• WHAT TO WORK ON: In the material below, identify each line bearing the word "scene". Reproduce those lines.
# START OF MATERIAL PROVIDED
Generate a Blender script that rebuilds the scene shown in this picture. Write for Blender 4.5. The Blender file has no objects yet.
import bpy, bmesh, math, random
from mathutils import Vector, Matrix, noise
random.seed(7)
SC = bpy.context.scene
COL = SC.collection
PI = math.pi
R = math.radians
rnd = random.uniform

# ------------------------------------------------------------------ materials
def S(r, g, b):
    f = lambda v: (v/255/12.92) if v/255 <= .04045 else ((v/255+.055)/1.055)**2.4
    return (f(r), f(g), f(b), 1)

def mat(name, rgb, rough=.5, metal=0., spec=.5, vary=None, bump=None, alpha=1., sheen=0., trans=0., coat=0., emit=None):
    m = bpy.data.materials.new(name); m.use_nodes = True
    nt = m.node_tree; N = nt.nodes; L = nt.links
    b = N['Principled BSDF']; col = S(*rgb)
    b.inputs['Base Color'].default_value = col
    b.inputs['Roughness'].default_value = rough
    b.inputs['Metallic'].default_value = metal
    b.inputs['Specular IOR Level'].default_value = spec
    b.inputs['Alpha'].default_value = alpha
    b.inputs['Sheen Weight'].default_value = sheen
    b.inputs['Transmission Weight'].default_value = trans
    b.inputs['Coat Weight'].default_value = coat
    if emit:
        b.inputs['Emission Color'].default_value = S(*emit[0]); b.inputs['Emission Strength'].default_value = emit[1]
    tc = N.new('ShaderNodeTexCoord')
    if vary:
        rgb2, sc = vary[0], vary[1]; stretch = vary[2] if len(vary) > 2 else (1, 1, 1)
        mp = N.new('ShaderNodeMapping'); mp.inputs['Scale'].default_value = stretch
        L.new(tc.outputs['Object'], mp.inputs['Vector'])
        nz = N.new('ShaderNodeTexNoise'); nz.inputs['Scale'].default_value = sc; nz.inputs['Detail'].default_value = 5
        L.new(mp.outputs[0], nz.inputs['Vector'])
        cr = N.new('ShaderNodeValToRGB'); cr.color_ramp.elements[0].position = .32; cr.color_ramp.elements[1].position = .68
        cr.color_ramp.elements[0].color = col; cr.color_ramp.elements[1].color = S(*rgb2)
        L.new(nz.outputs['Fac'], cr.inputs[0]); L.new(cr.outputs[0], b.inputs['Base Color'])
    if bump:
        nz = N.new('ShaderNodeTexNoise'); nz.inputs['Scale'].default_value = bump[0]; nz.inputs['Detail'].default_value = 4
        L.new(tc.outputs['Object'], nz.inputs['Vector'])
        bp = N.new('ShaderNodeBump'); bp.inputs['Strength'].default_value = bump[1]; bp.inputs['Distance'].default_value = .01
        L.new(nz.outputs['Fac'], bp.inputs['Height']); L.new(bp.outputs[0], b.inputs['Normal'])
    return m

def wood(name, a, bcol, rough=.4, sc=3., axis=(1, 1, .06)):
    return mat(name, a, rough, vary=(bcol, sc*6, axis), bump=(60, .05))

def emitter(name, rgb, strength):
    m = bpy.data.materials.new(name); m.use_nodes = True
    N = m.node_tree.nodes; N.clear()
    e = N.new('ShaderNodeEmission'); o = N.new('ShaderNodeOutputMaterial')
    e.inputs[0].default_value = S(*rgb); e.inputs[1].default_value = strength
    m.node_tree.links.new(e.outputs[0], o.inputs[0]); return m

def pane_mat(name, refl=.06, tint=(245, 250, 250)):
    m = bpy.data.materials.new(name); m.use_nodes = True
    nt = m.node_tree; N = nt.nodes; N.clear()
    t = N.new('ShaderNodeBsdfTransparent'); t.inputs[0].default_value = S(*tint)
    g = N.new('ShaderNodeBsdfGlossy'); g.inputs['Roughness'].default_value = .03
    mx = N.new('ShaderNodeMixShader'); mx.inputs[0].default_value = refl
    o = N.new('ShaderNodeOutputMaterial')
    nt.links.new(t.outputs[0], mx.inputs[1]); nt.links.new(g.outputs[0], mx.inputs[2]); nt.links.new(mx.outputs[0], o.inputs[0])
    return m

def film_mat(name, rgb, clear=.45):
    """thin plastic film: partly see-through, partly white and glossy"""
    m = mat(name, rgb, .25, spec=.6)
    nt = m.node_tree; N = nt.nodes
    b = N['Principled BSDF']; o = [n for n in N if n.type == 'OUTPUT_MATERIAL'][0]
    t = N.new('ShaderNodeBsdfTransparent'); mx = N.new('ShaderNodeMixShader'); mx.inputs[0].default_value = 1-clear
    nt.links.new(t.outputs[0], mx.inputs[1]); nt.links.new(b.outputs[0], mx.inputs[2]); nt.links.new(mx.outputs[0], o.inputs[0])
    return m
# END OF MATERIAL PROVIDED
• THE OUTPUT:
Generate a Blender script that rebuilds the scene shown in this picture. Write for Blender 4.5. The Blender file has no objects yet.
SC = bpy.context.scene